Dans le contexte de concurrence exacerbée, l’Etat reste selon lui l’acteur "de premier plan". Seulement la politique actionnariale du gouvernement est jugée "trop opaque". Au moment où celui-ci confirme la vente de tout ou partie de ses parts dans ADP, la Française des jeux et Engie, la mission reconnaît qu'il faut "redéfinir le niveau des participations de l'Etat dans certaines entreprises". A condition de "mieux en investir le produit dans des activités stratégiques", par exemple dans des PME capables de devenir des ETI. A cet égard, il adresse cet avertissement au ministre de l’Economie, rappelant l’épisode de la vente des autoroutes en 2005 : "Le désengagement éventuel de l’Etat du capital d’un opérateur ne doit pas conduire à le priver d’une manne financière durable, tout en créant un effet d’aubaine pour des investisseurs privés." Par ailleurs, cet argent doit servir à  "favoriser l’investissement productif", insiste-t-il, doutant des choix du gouvernement d’en affecter une part au désendettement et l’autre au nouveau fonds pour l’innovation de rupture (les 10 milliards d'euros de ce fonds ne seront pas directement investis mais placés). "Seuls les revenus générés par ce placement seraient donc effectivement investis dans l'innovation, soit environ 200 millions d'euros par an", calcule Martial Bourquin.

Forte de l’expérience d’Alstom, la mission préconise "une mise à jour des outils permettant de protéger l’industrie des comportements étrangers prédateurs" et d’élargir la liste des activités stratégiques soumises au contrôle des investissements directs étrangers à tout ce qui touche à la révolution technologique : sécurité des données, intelligence artificielle, semi-conducteurs… Elle demande l’établissement d’une cartographie des entreprises stratégiques qui pourrait être mise au service des régions ou des pôles de compétitivité.

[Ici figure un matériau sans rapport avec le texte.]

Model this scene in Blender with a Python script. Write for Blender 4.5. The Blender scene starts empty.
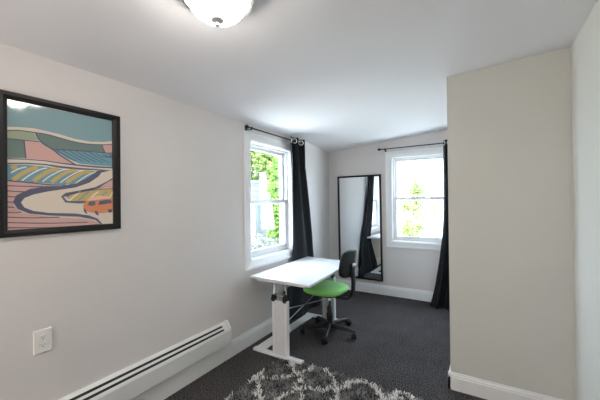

Mieux inscrire les politiques industrielles dans les territoires

Le sénateur demande de "mieux inscrire les politiques industrielles dans les territoires". Les services déconcentrés de l'Etat se recentreraient sur des actions d’intérêt national dans le cadre d’une stratégie d'équilibre territorial. "L'heure n'est évidemment plus à la planification des Trente Glorieuses, mais l'Etat reste le seul à même de définir, au plan national, une stratégie globale d'équilibre des territoires", justifie le rapporteur. Pour ce faire, il préconise de réallouer des crédits aux aides administrées par les Direccte (Aide à la réindustrialisation, Prime d’aménagement du territoire) et de mettre un terme au désengagement de l'Etat dans les pôles. Il n’oublie pas les régions qui, depuis 2017, ont toutes élaboré leur schémas régionaux de développement économique, d'innovation et d'internationalisation (SRDEII) comportant chacun un volet industrie, sous la banière de "l'usine du futur". Elles sont invitées à passer des conventions avec des "relais locaux" : chambres consulaires, réseau déconcentré de l'Etat ou de ses opérateurs.
En matière de foncier, il suggère d’ "intégrer pleinement dans les schémas de cohérence territoriale une stratégie concernant l'immobilier industriel".
Enfin, la constitution d'un "écosystème" favorable resterait incomplète sans la délicate question de la fiscalité productive qui fait actuellement l’objet d’un groupe de travail au sein de Bercy. Des ajustements sont "souhaitables", estime-t-il, "sous réserve de compenser à l'euro près les pertes de recettes éventuelles que pourraient subir les collectivités territoriales et de pleinement respecter leur autonomie financière et fiscale". Il se rallie à l’idée de ce groupe de travail passant par une "hausse de la fiscalité énergétique et écologique ou, le cas échéant, par un relèvement du taux normal de la TVA, en veillant à ce que l'effet sur le pouvoir d'achat des ménages ne soit pas excessif". La mission souhaite enfin le rétablissement du "sur-amortissement" (la défiscalisation de 40% sur les investissements des entreprises interrompue au mois d'avril).